Which is all to say that Perfect has done a lot of different kinds of things during his long career as a photographer. When the University of Saint Francis did a retrospective of Perfect’s work a couple years ago, there were some 32 different photographic processes on display, evidence of a wide knowledge of photography and its history, and a desire to keep up with newer developments in the field. “I had never seen them all together like that before,” Perfect says. “A lot of that comes from looking at these old history books, seeing an image and thinking ‘I like the feel of that. How was that done?’ So I do some research, learn the process, try to do something with it. And some of it also comes from having students ask ‘how do you do infra-red photography?’ or ‘how do you achieve this look?’ so I would need to go find out.”
“But I tell my students that I was born at a good time for photography,” he adds. “I grew up with silver, but there were these other, older processes that were still around.”
Perfect was born in Fort Wayne in 1938, and according to him, his interest in photography started pretty early, at about age five. His father gave him a camera when he was in 7th grade, and Perfect started taking pictures for the school paper, then later his high school paper and yearbook. After only a year at IU, he got a job at WANE 15. “I started pulling camera cables,” he says. “This was back before video tape. The station didn’t have a dark room then — the newsroom had a dark room, where film was processed — but I would take photographs, develop them at home, put them on the air the next day.”
WANE eventually hired Perfect full-time as a studio cameraman. He went to the Brooks Institute of Photography for a year, then returned to WANE as a news photographer for a short time before he moved on to other work at the station. To hear Perfect tell it, he did a little bit of everything at the station back then, mostly from necessity — he was familiar with what were then highly specialized equipment and procedures. Perfect recalls going on press junkets and hauling massive wooden tripods and huge cameras that allowed you to record for three-and-a-half minutes before swapping magazines. “Back then, if you worked in TV you were something special,” Perfect laughs. “But I was developing a craft, working both still and motion picture. It was exciting and I loved what I was doing.”

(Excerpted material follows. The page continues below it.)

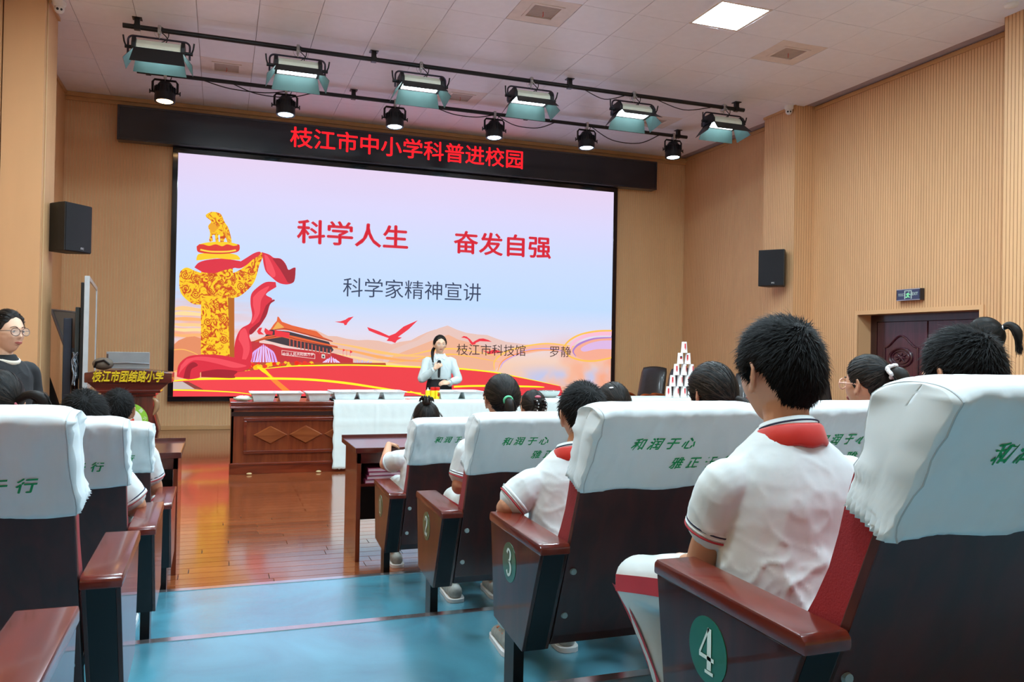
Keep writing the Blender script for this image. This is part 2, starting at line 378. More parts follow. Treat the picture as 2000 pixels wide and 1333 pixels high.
# ---- floor: boards up to the tiers, then blue vinyl tiers
def floor_mat():
    m = bpy.data.materials.new('wood_floor'); m.use_nodes = True; nt = m.node_tree; n = nt.nodes; l = nt.links; b = n['Principled BSDF']
    tc = n.new('ShaderNodeTexCoord'); br = n.new('ShaderNodeTexBrick'); l.new(tc.outputs['Object'], br.inputs['Vector'])
    br.inputs['Scale'].default_value = 1; br.inputs['Brick Width'].default_value = 1.15; br.inputs['Row Height'].default_value = .125; br.inputs['Mortar Size'].default_value = .0045
    br.inputs['Color1'].default_value = srgb('8c4c2c') + (1,); br.inputs['Color2'].default_value = srgb('824426') + (1,); br.inputs['Mortar'].default_value = srgb('3c1a0c') + (1,); br.offset = .37
    mp = n.new('ShaderNodeMapping'); mp.inputs['Scale'].default_value = (1.2, 14, 1); l.new(tc.outputs['Object'], mp.inputs[0])
    nz = n.new('ShaderNodeTexNoise'); nz.inputs['Scale'].default_value = 2.5; nz.inputs['Detail'].default_value = 5; l.new(mp.outputs[0], nz.inputs['Vector'])
    mx = n.new('ShaderNodeMix'); mx.data_type = 'RGBA'; mx.blend_type = 'MULTIPLY'; mx.inputs[0].default_value = .45
    rp = n.new('ShaderNodeValToRGB'); rp.color_ramp.elements[0].position = .3; rp.color_ramp.elements[0].color = (.62, .5, .42, 1); rp.color_ramp.elements[1].position = .7; rp.color_ramp.elements[1].color = (1.1, 1.05, 1, 1)
    l.new(nz.outputs['Fac'], rp.inputs['Fac']); l.new(br.outputs['Color'], mx.inputs[6]); l.new(rp.outputs['Color'], mx.inputs[7]); l.new(mx.outputs[2], b.inputs['Base Color'])
    b.inputs['Roughness'].default_value = .16; b.inputs['Coat Weight'].default_value = .5; b.inputs['Coat Roughness'].default_value = .06
    bp = n.new('ShaderNodeBump'); bp.inputs['Strength'].default_value = .25; bp.inputs['Distance'].default_value = .002; l.new(br.outputs['Fac'], bp.inputs['Height']); bp.invert = True
    l.new(bp.outputs['Normal'], b.inputs['Normal'])
    return m
m_floor = floor_mat()
N1 = 4.73; STEP = .12; PITCH = 1.128
fl = struct(bx('floor', (XL - .1, YF - .1, -.12), (XR + .5, YB + .1, -.012), m_dark))
bx('board_field', (XL - .05, 7.23, -.012), (XR + .45, YB + .05, 0), m_floor, fl)['kind'] = 'stuff'
m_plank = wood('floor_plank_wood', '90502e', '7c4022', .14, .6, 1.5, 'X')
nt = m_plank.node_tree; oi = nt.nodes.new('ShaderNodeObjectInfo'); hs_ = nt.nodes.new('ShaderNodeHueSaturation'); mr_ = nt.nodes.new('ShaderNodeMapRange'); mr_.inputs['To Min'].default_value = .78; mr_.inputs['To Max'].default_value = 1.12
nt.links.new(oi.outputs['Random'], mr_.inputs['Value']); nt.links.new(mr_.outputs[0], hs_.inputs['Value'])
lk = nt.nodes['Principled BSDF'].inputs['Base Color'].links[0]; src_ = lk.from_socket; nt.links.remove(lk); nt.links.new(src_, hs_.inputs['Color']); nt.links.new(hs_.outputs['Color'], nt.nodes['Principled BSDF'].inputs['Base Color'])
pm = {}
random.seed(3)
for r in range(20):
    y0 = N1 + .005 + r * .125; x = XL - .05 - random.random() * 1.1
    while x < 4.6:
        L = 1.15; a, b = max(x, XL - .05), min(x + L, 4.6)
        if b - a > .05:
            key = round(b - a, 3)
            if key not in pm: pm[key] = MB().box((-key / 2 + .0018, -.0602, -.012), (key / 2 - .0018, .0602, 0), bev=.0012).mesh('floor_plank', m_plank)
            link('floor_plank', pm[key], fl, ((a + b) / 2, y0 + .0625, 0))
        x += L
bx('board_field', (4.6, N1 + .005, -.012), (XR + .45, 7.23, 0), m_floor, fl)['kind'] = 'stuff'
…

Perfect worked on “The Ann Colone Show” for about three years, but left WANE in ’66 to work for an illustrator, and then a printing company from 1966 through 1972. At the same time, he was starting to build a portfolio of his own work. “I really liked landscape photography,” he says. “Here in Indiana, that became a challenge. We don’t have the grandeur of oceans and mountains. Yet there’re some incredibly beautiful places. So landscape was it for me. That’s what I loved doing. At that time, I was a member of Photography Society of America and Professional Photographers of America, I was exhibiting photographs and felt I had something to say at that time. But all that helped to build a portfolio and get some kind of recognition.”
Sometime in ’72, Perfect took an art class at Saint Francis. “I thought ‘all I have to do is take a class in composition in painting and apply that to photography and then I’ll make these incredible images’,” he says, laughing. “That’s how narrow-minded I was.”
But the art class opened another door for Perfect. The instructors were very interested in his photography, and asked him to start a photography program at the school. Perfect did, teaching at Saint Francis and opening his own commercial photography studio. He taught at Saint Francis until 1987, and has been an instructor in some capacity ever since. “In high school, I always thought I wanted to be a photographer for National Geographic,” he says. “I realized early on I was probably not cut out for that. But if at any time in my career you would have told me I was going to teach… No way. I would have thought I was way too introverted for that.”
Currently teaching at Canterbury High School, Perfect says he’s challenged and inspired working with his students. “If I would look back and tried to have written a script about what I wanted my photography career to be, it wouldn’t be nearly as good as what it really is,” Perfect says. “I think I’m at another peak in my career.”
And, as someone who grew up with darkrooms and silver-based photography, Perfect seems to have “adapted” to the digital age without any trouble. “I have what I call this retrograde technology — silver and other processes — and I can bring it into digital,” he says. “It’s a great combination. I can do more on the computer than I can in the dark room. It just works marvelously.”
Then again, he points out that there are some things you can’t do — or do as well — on computer. “Yes, digital can do a lot, but then maybe I want a particular feeling, maybe I want to print on canvas. Working with silver… yes, it’s more time-consuming, but there’s a… ‘tactileness’ that I love. And it forces you to slow down, to really take a look at your image and what you have, to see things a little different.”
Over the years, a lot of people have asked him about the photos he took of The Rolling Stones on the Ann Colone show, though one of the strangest experiences he’s had happened a few years ago. Someone walked into Perfect’s room after class and asked if the photographer remembered him. “The he answered his own question. He said ‘of course you don’t. But I was in the studio that day, when you were taking pictures’.” Perfect laughs. “And since then, I’ve heard from a few people who were there that day.”
And Perfect, of course, doesn’t remember the people in the audience. For years, Perfect says he didn’t remember a lot of details about that day, only that it happened, and he got asked about it sometimes. “But last year, we started talking about this show, doing something like this,” he says. “I started looking at some of these photos I had ‘sleeved’ back then, and I can remember it exactly.”
Stephen Perfect and the 50th Anniversary Rolling Stones Exhibition runs from November 8 – December 21 in the Spotlight Gallery. The opening reception will be Saturday, Nov. 8 from 6-9 p.m. at the school on Leesburg Road.